Crítica de Teatro

Vieja manía de echar el aliento

Obra de juventud para guardar en el cajón, La tristeza de los ogros quizás retrotraiga al belga Fabrice Murgia a un momento decisivo de su biografía artística y personal -un doble exorcismo de demonios-, y por eso le merezca la pena el buceo.

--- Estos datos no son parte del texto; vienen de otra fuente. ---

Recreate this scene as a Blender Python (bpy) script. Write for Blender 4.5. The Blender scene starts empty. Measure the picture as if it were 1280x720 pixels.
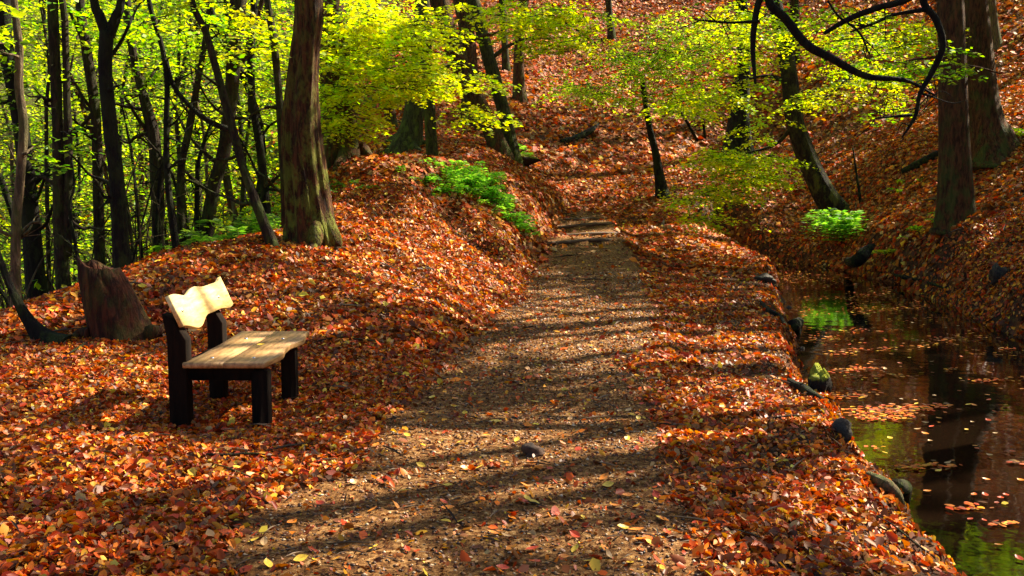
import bpy, math, random
import numpy as np
from mathutils import Vector

SC = bpy.context.scene
COL = SC.collection
RS = np.random.RandomState(11)
random.seed(5)

# ------------------------------------------------------------------ camera
FPX = 1244.0
CAMZ = 1.6
PITCH = math.atan(125 / FPX)
cam_d = bpy.data.cameras.new('camera')
cam_d.lens = 35.0; cam_d.sensor_width = 36.0
cam_d.clip_start = 0.05; cam_d.clip_end = 1000
cam = bpy.data.objects.new('camera', cam_d); COL.objects.link(cam)
cam.location = (0, 0, CAMZ); cam.rotation_euler = (math.pi / 2 - PITCH, 0, 0)
SC.camera = cam
SC.render.resolution_x = 1024; SC.render.resolution_y = 576

# ------------------------------------------------------------------ light
SUN_AZ = np.array([0.85, 0.527]); SUN_AZ /= np.linalg.norm(SUN_AZ)
SUN_EL = math.radians(41)
SUN = np.array([SUN_AZ[0] * math.cos(SUN_EL), SUN_AZ[1] * math.cos(SUN_EL), math.sin(SUN_EL)])
world = bpy.data.worlds.new('World'); SC.world = world; world.use_nodes = True
wn = world.node_tree.nodes; wl = world.node_tree.links
bg = wn['Background']; sky = wn.new('ShaderNodeTexSky'); sky.sky_type = 'NISHITA'
sky.sun_disc = False; sky.sun_elevation = SUN_EL
sky.sun_rotation = math.atan2(SUN[0], SUN[1]); sky.dust_density = 2.0
wl.new(sky.outputs[0], bg.inputs[0]); bg.inputs[1].default_value = 0.055
sd = bpy.data.lights.new('sun', 'SUN'); sd.energy = 5.0; sd.angle = math.radians(0.5)
sd.color = (1.0, 0.88, 0.67)
so = bpy.data.objects.new('sun', sd); COL.objects.link(so)
so.rotation_euler = Vector(SUN).to_track_quat('Z', 'Y').to_euler()
SC.view_settings.view_transform = 'Standard'; SC.view_settings.look = 'None'
SC.view_settings.gamma = 1.0; SC.view_settings.exposure = 1.68

# ------------------------------------------------------------------ pixels to places
def ray(px, py):
    px = np.asarray(px, float); py = np.asarray(py, float)
    cx = (px - 640) / FPX; cy = (360 - py) / FPX
    c, s = math.cos(PITCH), math.sin(PITCH)
    return cx, (c + cy * s), (cy * c - s)          # world x, y, z of the ray
def P(px, py, d):
    x, y, z = ray(px, py); k = d / y
    return np.array([x * k, d + 0 * x, CAMZ + z * k])
def project(p):
    p = np.asarray(p, float); c, s = math.cos(PITCH), math.sin(PITCH)
    x = p[..., 0]; y = p[..., 1]; z = p[..., 2] - CAMZ
    dep = y * c - z * s; up = y * s + z * c
    dep = np.where(dep > .1, dep, .1)
    return 640 + FPX * x / dep, 360 - FPX * up / dep

# ------------------------------------------------------------------ noise
def hash2(i, j, k=0):
    n = (i * 374761393 + j * 668265263 + k * 2147483647) & 0xffffffff
    n = ((n ^ (n >> 13)) * 1274126177) & 0xffffffff
    return ((n ^ (n >> 16)) & 0xffff) / 65535.0
def vnoise(x, y, seed=0):
    x = np.asarray(x, float); y = np.asarray(y, float)
    i = np.floor(x).astype(np.int64); j = np.floor(y).astype(np.int64)
    u = x - i; v = y - j; u = u * u * (3 - 2 * u); v = v * v * (3 - 2 * v)
    a = hash2(i, j, seed); b = hash2(i + 1, j, seed); c = hash2(i, j + 1, seed); d = hash2(i + 1, j + 1, seed)
    return (a * (1 - u) + b * u) * (1 - v) + (c * (1 - u) + d * u) * v
def fbm(x, y, seed=0, o=3):
    t = 0; a = .5
    for k in range(o):
        t = t + a * vnoise(x * 2 ** k + 17 * k, y * 2 ** k - 9 * k, seed + k); a *= .5
    return t / (1 - .5 ** o) - .5
def sstep(a, b, x):
    t = np.clip((x - a) / (b - a), 0, 1); return t * t * (3 - 2 * t)

# ------------------------------------------------------------------ terrain
WZ = -0.35
pix_pts = [(0,400,9.2),(60,380,9.9),(110,350,10.8),(180,325,11.8),(250,306,12.4),(300,300,12.6),(390,298,13.0),(340,290,13.8),
 (150,425,9.2),(300,360,10.2),(450,350,12.0),(500,300,15),(440,292,14.2),(550,250,18.2),(420,198,19),(500,196,20),(580,200,20.6),(460,240,16.5),
 (640,215,24),(620,320,16.2),(655,285,19.5),(600,285,17.0),(615,250,19.5),(520,390,10),(560,340,13.2),
 (510,188,27),(540,195,25),(620,186,27.5),(480,120,37),(500,50,50),(430,150,31),(560,130,38),(640,150,38),
 (760,180,37),(720,185,36),(700,235,31),(850,100,48),(700,100,49),(1000,100,40),(1280,100,31),(1280,0,38),(1100,0,47),(900,0,60),(700,0,62),(500,0,62),
 (1200,264,18.6),(1240,196,23),(1150,310,17.8),(1280,325,14.2),(1280,258,18.0),(1050,275,27),(1020,310,25.2),(1100,200,27),(950,255,29),(880,272,27.5),(825,240,30),
 (800,275,26.5),(928,186,38),(860,300,24),(910,310,25),(1000,292,27.5),(1170,345,16.8),(1230,365,14.8),(1100,330,20.0),(820,330,18.5),(1000,200,33)]
cps = [tuple(P(*p)) for p in pix_pts]
cps += [(-.3,4,0),(-.3,2,0),(-.3,-3,0),(0,6,0),(.3,8,0),(.7,11,0),(.95,13.7,0),(1.35,18,.15),(1.75,23,.42),(1.95,26,.62),(2.1,29,.9),
 (-2,4,0.02),(-2,6.7,0),(-3.5,5,.05),(-2.3,8.5,.13),(-.9,8.5,.02),(-4,7,.1),
 (2.0,5,-.1),(2.4,7,-.1),(2.7,9,-.1),(3.2,11,-.1),(4.1,14.2,-.06),(5.3,18,0),(6.6,22.5,.1),(1.3,6,-.02),(1.9,9,-.03),(2.3,12,-.03),(3.0,15,0),
 (-6,12,-.3),(-8,14,-1),(-7,15,-.9),(-6,19,-.7),(-10,20,-1.6),(-5,24,.6),(-2.5,22.6,1.75),(-4,22,1.4),(-15,30,-1),(-9,32,1.0),(-20,45,4),(-12,45,5),(-7,10,-.5),(-9,8,-.8),
 (7.2,8,.5),(8,5,.7),(7,0,.4),(12,10,3.2),(20,10,6.5),(12,0,3),(20,0,6.5),(30,25,12),(18,22,5.8),(12.5,16,3.4),(3,0,-.1),(2.6,3,-.1),
 (60,100,50),(30,80,34),(0,95,24),(45,45,25),(60,20,30),(60,-20,30),(-40,60,12),(-60,60,16),(-40,100,28),(-40,20,3),(-20,0,-1),(-10,0,-.5),(-30,-20,0),(0,-20,0),(20,-20,6),(-60,100,30),(-60,10,6),(10,-20,2)]  # far right hill, out of view, raised to keep sky reflections off the stream
cps = np.array(cps)
K_ = lambda r2: np.sqrt(r2 + 0.8)
A = K_(((cps[:, None, :2] - cps[None, :, :2]) ** 2).sum(-1)) - 0.004 * np.eye(len(cps)) * 60
nC = len(cps)
Q = np.c_[np.ones(nC), cps[:, :2]]
M = np.block([[A, Q], [Q.T, np.zeros((3, 3))]])
W = np.linalg.solve(M, np.r_[cps[:, 2], 0, 0, 0])
def base_h(x, y):
    x = np.asarray(x, float).ravel(); y = np.asarray(y, float).ravel(); out = np.empty(len(x))
    for s in range(0, len(x), 40000):
        a = x[s:s+40000]; b = y[s:s+40000]
        r2 = (a[:, None] - cps[None, :, 0]) ** 2 + (b[:, None] - cps[None, :, 1]) ** 2
        out[s:s+40000] = K_(r2) @ W[:nC] + W[nC] + W[nC+1] * a + W[nC+2] * b
    return out
# stream outline: left and right edges
wl_ = np.array([(2.6,-6),(2.35,0),(2.3,3.5),(2.5,5.2),(2.65,6.6),(2.95,8.2),(2.95,9.3),(3.3,11),(4.0,13.5),(4.75,16.7),(5.3,19.5),(6.1,22.5),(6.2,25.5),(5.4,28.5)])
wr_ = np.array([(6.3,-6),(6.2,0),(6.2,6),(6.1,9),(6.05,11.8),(6.5,13.6),(6.7,14.9),(6.9,16.5),(7.1,18.2),(7.5,19.6),(7.35,21.5),(7.45,23.2),(7.0,26),(5.9,29)])
def interp_edge(e, y): return np.interp(y, e[:, 1], e[:, 0])
def water_s(x, y):     # >0 outside the water, metres
    xl = interp_edge(wl_, y) + .16 * fbm(y * 1.3, y * 0 + 3.3, 5) * 2; xr = interp_edge(wr_, y) + .3 * fbm(y * 1.1, y * 0 + 8, 6) * 2
    return np.maximum(np.maximum(xl - x, x - xr), (y - 28.7)) + .16 * fbm(x * 3.3, y * 3.3, 51) + .10 * fbm(x * 9, y * 9, 52, 2)
pc = np.array([(-.35,-8),(-.3,2),(-.27,4.1),(.08,6.75),(.45,9.5),(.95,13.7),(1.4,18),(1.75,23),(2.05,29),(2.3,34)])
pw = np.array([(1.05,-8),(1.05,3),(1.0,6.75),(1.03,9),(1.06,13.7),(.95,18),(.85,22),(.6,26),(.3,28)])
def path_m(x, y):      # 1 on the trodden path, 0 off it
    c = np.interp(y, pc[:, 1], pc[:, 0]); w = np.interp(y, pw[:, 1], pw[:, 0])
    d = np.abs(x - c) + .55 * fbm(x * .9, y * .9, 30)
    return (1 - sstep(w * .72, w * 1.12, d)) * (1 - sstep(25.5, 28.5, y))
PY_ = np.linspace(-8, 34, 120); PZ_ = base_h(np.interp(PY_, pc[:, 1], pc[:, 0]), PY_)
_pp = 235 + (CAMZ - PZ_) * FPX / np.maximum(PY_, 1); _m = PY_ > 12
STEP_Y = [float(np.interp(-v, -_pp[_m], PY_[_m])) for v in (303, 293, 284, 276)]
def height(x, y):
    x = np.asarray(x, float); shp = x.shape; x = x.ravel(); y = np.asarray(y, float).ravel()
    z = base_h(x, y)
    pm = path_m(x, y)
    c_ = np.interp(y, pc[:, 1], pc[:, 0]); w_ = np.interp(y, pw[:, 1], pw[:, 0])
    fl = (1 - sstep(w_ * .8, w_ * 1.5, np.abs(x - c_))) * (1 - sstep(27, 30, y)) * sstep(0, 3, y)
    z = z * (1 - fl) + fl * np.interp(y, PY_, PZ_)      # the trodden path is level from side to side
    far = sstep(16, 45, y)
    z = z + (1 - pm) * (.10 * fbm(x * .9, y * .9, 1) + .07 * fbm(x * 3.1, y * 3.1, 4)) + far * .5 * fbm(x * .35, y * .35, 8)
    z = z + pm * .045 * fbm(x * 2.2, y * 2.2, 15)
    # steps on the path
    for sy in STEP_Y:
        t = (y - sy - .30 * (x - c_) / w_)
        z = z + pm * .05 * np.exp(-np.clip(t, 0, None) / .5) * (t > 0) - pm * .05 * np.exp(np.clip(t, None, 0) / .3) * (t <= 0)
    gb_ = np.exp(-(((x + 1.98) / .9) ** 2 + ((y - 7.1) / 1.1) ** 2) ** 2); z = z * (1 - gb_) - .035 * gb_      # level spot under the bench
    # eroded earth bank below the bright green plant
    ex, ey = P(588, 290, 17.0)[:2]
    z = z - .45 * np.exp(-(((x - ex + .5*(y-ey)) / .45) ** 2 + ((y - ey) / 1.1) ** 2))
    s = water_s(x, y)
    bed = WZ - .35
    right = sstep(-.5, .5, x - .5 * (interp_edge(wl_, y) + interp_edge(wr_, y)))
    k = sstep(-.08, .28 + .3 * (fbm(x * 1.7, y * 1.7, 22) + .5) + right * (.25 + .9 * np.clip(fbm(x * .5, y * .5, 23) + .35, 0, 1)), s)
    z = np.where(s < 1.9, bed + (np.maximum(z, WZ + .12) - bed) * k, z)
    return z.reshape(shp)
HG = {}
def hq(x, y):          # quick look-up in the finished ground sheet
    gx_, gy_, gz_ = HG['x'], HG['y'], HG['z']
    i = np.clip(np.searchsorted(gx_, x) - 1, 0, len(gx_) - 2); j = np.clip(np.searchsorted(gy_, y) - 1, 0, len(gy_) - 2)
    u = np.clip((x - gx_[i]) / (gx_[i+1] - gx_[i]), 0, 1); v = np.clip((y - gy_[j]) / (gy_[j+1] - gy_[j]), 0, 1)
    return (gz_[j, i] * (1-u) + gz_[j, i+1] * u) * (1-v) + (gz_[j+1, i] * (1-u) + gz_[j+1, i+1] * u) * v
def h1(x, y): return float(hq(np.array([float(x)]), np.array([float(y)]))[0]) if HG else float(height(np.array([x]), np.array([y]))[0])
def G(px, py, dmin=2.5, dmax=90):     # where the ray through a point of the view meets the ground
    d = np.exp(np.linspace(math.log(dmin), math.log(dmax), 700))
    x, y, z = ray(px, py); k = d / y
    X = x * k; Z = CAMZ + z * k; H = hq(X, d) if HG else height(X, d)
    b = np.where(Z < H)[0]
    i = b[0] if len(b) else len(d) - 1
    return np.array([X[i], d[i], H[i]])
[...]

A nosotros, tamaña solemnidad adolescente nos llevó a las representaciones del instituto, donde nunca hizo falta que se desencadenara una inesperada matanza para sentir abrirse ante uno los abismos más siniestros.

Alimentada por los casos reales de Bastian Bosse y Natascha Kampus y por el recuento porno-mediático de estas tragedias (la versión española también incorpora de pasada referencias a los asesinatos de Alcàsser), la obra de Murgia se toma demasiado en serio al adobar con la crónica negra más excepcional un mensaje nada original sobre el fin de la infancia y la apertura vertiginosa al mundo real, allí donde familiares y amigos no son del todo suficientes. Este clima de oscuridad impostada, que además abreva en un manido entendimiento audiovisual del espacio escénico, recibe algo de perspectiva de un Puck posmoderno que aquí encarna una extraña novia cadáver que parece ir por delante de la obra, riéndose un poco de ella aun sin dejar de añadir su óbolo de negritud.

Pero no tarda en comprenderse y sentirse que esta dosis de cinismo y melancolía nunca llegará a tumbar un juego demasiado teledirigido como para mostrar la más mínima debilidad. Murgia quiere decir cosas importantes y, en esos escenarios, el aleteo de la vida no tiene posible cabida.